* **Exercise**: Retype the whole listing, please, keeping every line exact and dropping the pictures.

= = = = =

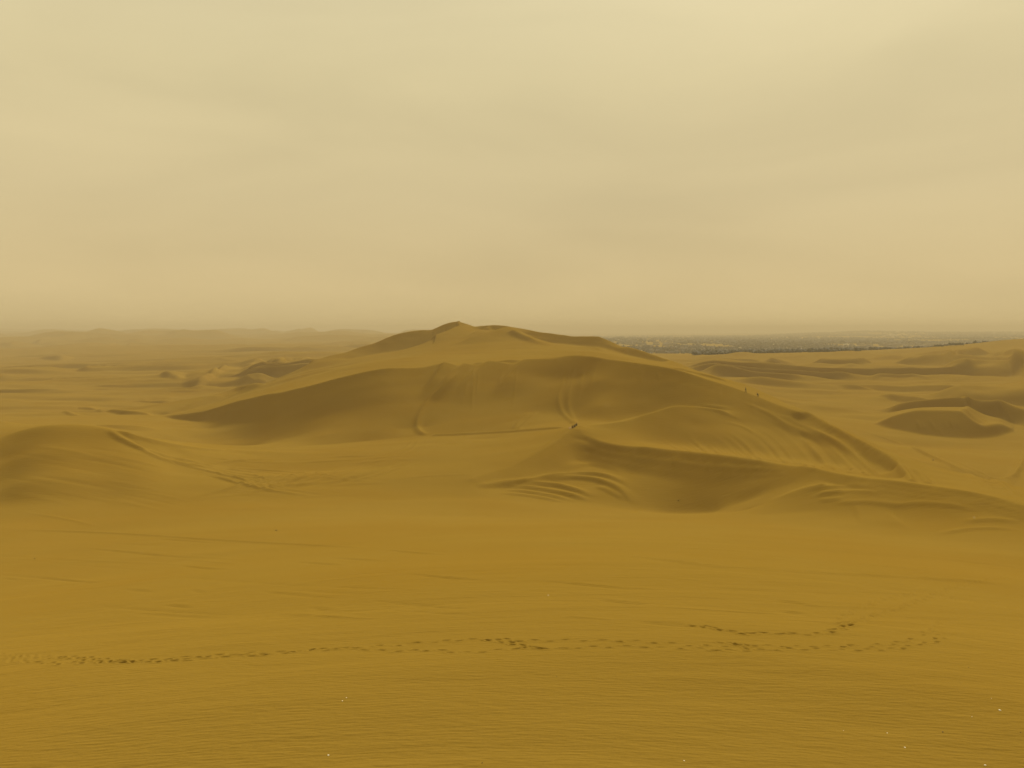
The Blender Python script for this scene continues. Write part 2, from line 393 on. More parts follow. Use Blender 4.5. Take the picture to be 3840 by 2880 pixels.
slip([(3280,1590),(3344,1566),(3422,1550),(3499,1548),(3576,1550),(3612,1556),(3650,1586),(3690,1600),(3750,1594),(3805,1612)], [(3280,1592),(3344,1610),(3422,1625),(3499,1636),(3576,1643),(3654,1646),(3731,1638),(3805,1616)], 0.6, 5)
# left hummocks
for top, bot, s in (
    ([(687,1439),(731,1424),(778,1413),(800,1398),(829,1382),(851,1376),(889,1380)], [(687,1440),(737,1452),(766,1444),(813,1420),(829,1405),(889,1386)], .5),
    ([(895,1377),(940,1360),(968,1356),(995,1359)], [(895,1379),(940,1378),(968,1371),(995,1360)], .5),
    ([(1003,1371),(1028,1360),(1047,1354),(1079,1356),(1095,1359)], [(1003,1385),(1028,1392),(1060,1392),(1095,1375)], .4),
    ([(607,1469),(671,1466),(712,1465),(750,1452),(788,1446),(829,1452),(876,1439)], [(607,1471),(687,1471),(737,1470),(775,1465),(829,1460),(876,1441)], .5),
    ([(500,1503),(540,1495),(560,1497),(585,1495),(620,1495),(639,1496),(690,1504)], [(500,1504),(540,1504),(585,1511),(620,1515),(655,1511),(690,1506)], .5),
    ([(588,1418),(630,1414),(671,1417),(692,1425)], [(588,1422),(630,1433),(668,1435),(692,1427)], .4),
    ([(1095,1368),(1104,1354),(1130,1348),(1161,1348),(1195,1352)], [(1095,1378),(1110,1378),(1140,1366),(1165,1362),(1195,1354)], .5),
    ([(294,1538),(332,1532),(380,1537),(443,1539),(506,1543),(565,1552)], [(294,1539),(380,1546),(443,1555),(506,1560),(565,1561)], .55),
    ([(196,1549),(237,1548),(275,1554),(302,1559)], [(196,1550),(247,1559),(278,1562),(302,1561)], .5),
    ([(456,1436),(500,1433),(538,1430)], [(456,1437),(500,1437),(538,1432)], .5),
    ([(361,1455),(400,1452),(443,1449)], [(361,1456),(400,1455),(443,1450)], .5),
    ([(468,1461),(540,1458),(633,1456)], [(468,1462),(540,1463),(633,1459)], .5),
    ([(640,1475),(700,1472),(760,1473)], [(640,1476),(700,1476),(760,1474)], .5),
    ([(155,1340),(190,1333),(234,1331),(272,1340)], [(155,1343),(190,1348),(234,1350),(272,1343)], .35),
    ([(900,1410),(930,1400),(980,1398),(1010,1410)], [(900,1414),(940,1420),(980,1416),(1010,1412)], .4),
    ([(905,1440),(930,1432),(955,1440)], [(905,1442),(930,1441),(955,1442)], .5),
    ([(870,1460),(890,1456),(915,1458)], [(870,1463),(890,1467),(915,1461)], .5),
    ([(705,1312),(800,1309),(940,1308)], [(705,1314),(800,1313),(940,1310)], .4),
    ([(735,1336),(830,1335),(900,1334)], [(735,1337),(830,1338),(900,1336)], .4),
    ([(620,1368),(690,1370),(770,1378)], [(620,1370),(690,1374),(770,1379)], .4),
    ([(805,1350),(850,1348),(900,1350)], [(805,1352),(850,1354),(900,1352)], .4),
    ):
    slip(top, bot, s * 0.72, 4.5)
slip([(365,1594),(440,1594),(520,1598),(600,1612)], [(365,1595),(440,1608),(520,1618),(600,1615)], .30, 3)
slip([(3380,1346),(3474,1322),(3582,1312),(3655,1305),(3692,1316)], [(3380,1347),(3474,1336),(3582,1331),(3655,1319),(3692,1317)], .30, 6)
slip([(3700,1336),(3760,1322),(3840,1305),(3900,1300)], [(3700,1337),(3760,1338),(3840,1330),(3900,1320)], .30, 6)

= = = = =

* **Written reply**:
The Blender Python script for this scene continues. Write part 2, from line 393 on. More parts follow. Use Blender 4.5. Take the picture to be 3840 by 2880 pixels.
slip([(3280,1590),(3344,1566),(3422,1550),(3499,1548),(3576,1550),(3612,1556),(3650,1586),(3690,1600),(3750,1594),(3805,1612)], [(3280,1592),(3344,1610),(3422,1625),(3499,1636),(3576,1643),(3654,1646),(3731,1638),(3805,1616)], 0.6, 5)
# left hummocks
for top, bot, s in (
    ([(687,1439),(731,1424),(778,1413),(800,1398),(829,1382),(851,1376),(889,1380)], [(687,1440),(737,1452),(766,1444),(813,1420),(829,1405),(889,1386)], .5),
    ([(895,1377),(940,1360),(968,1356),(995,1359)], [(895,1379),(940,1378),(968,1371),(995,1360)], .5),
    ([(1003,1371),(1028,1360),(1047,1354),(1079,1356),(1095,1359)], [(1003,1385),(1028,1392),(1060,1392),(1095,1375)], .4),
    ([(607,1469),(671,1466),(712,1465),(750,1452),(788,1446),(829,1452),(876,1439)], [(607,1471),(687,1471),(737,1470),(775,1465),(829,1460),(876,1441)], .5),
    ([(500,1503),(540,1495),(560,1497),(585,1495),(620,1495),(639,1496),(690,1504)], [(500,1504),(540,1504),(585,1511),(620,1515),(655,1511),(690,1506)], .5),
    ([(588,1418),(630,1414),(671,1417),(692,1425)], [(588,1422),(630,1433),(668,1435),(692,1427)], .4),
    ([(1095,1368),(1104,1354),(1130,1348),(1161,1348),(1195,1352)], [(1095,1378),(1110,1378),(1140,1366),(1165,1362),(1195,1354)], .5),
    ([(294,1538),(332,1532),(380,1537),(443,1539),(506,1543),(565,1552)], [(294,1539),(380,1546),(443,1555),(506,1560),(565,1561)], .55),
    ([(196,1549),(237,1548),(275,1554),(302,1559)], [(196,1550),(247,1559),(278,1562),(302,1561)], .5),
    ([(456,1436),(500,1433),(538,1430)], [(456,1437),(500,1437),(538,1432)], .5),
    ([(361,1455),(400,1452),(443,1449)], [(361,1456),(400,1455),(443,1450)], .5),
    ([(468,1461),(540,1458),(633,1456)], [(468,1462),(540,1463),(633,1459)], .5),
    ([(640,1475),(700,1472),(760,1473)], [(640,1476),(700,1476),(760,1474)], .5),
    ([(155,1340),(190,1333),(234,1331),(272,1340)], [(155,1343),(190,1348),(234,1350),(272,1343)], .35),
    ([(900,1410),(930,1400),(980,1398),(1010,1410)], [(900,1414),(940,1420),(980,1416),(1010,1412)], .4),
    ([(905,1440),(930,1432),(955,1440)], [(905,1442),(930,1441),(955,1442)], .5),
    ([(870,1460),(890,1456),(915,1458)], [(870,1463),(890,1467),(915,1461)], .5),
    ([(705,1312),(800,1309),(940,1308)], [(705,1314),(800,1313),(940,1310)], .4),
    ([(735,1336),(830,1335),(900,1334)], [(735,1337),(830,1338),(900,1336)], .4),
    ([(620,1368),(690,1370),(770,1378)], [(620,1370),(690,1374),(770,1379)], .4),
    ([(805,1350),(850,1348),(900,1350)], [(805,1352),(850,1354),(900,1352)], .4),
    ):
    slip(top, bot, s * 0.72, 4.5)
slip([(365,1594),(440,1594),(520,1598),(600,1612)], [(365,1595),(440,1608),(520,1618),(600,1615)], .30, 3)
slip([(3380,1346),(3474,1322),(3582,1312),(3655,1305),(3692,1316)], [(3380,1347),(3474,1336),(3582,1331),(3655,1319),(3692,1317)], .30, 6)
slip([(3700,1336),(3760,1322),(3840,1305),(3900,1300)], [(3700,1337),(3760,1338),(3840,1330),(3900,1320)], .30, 6)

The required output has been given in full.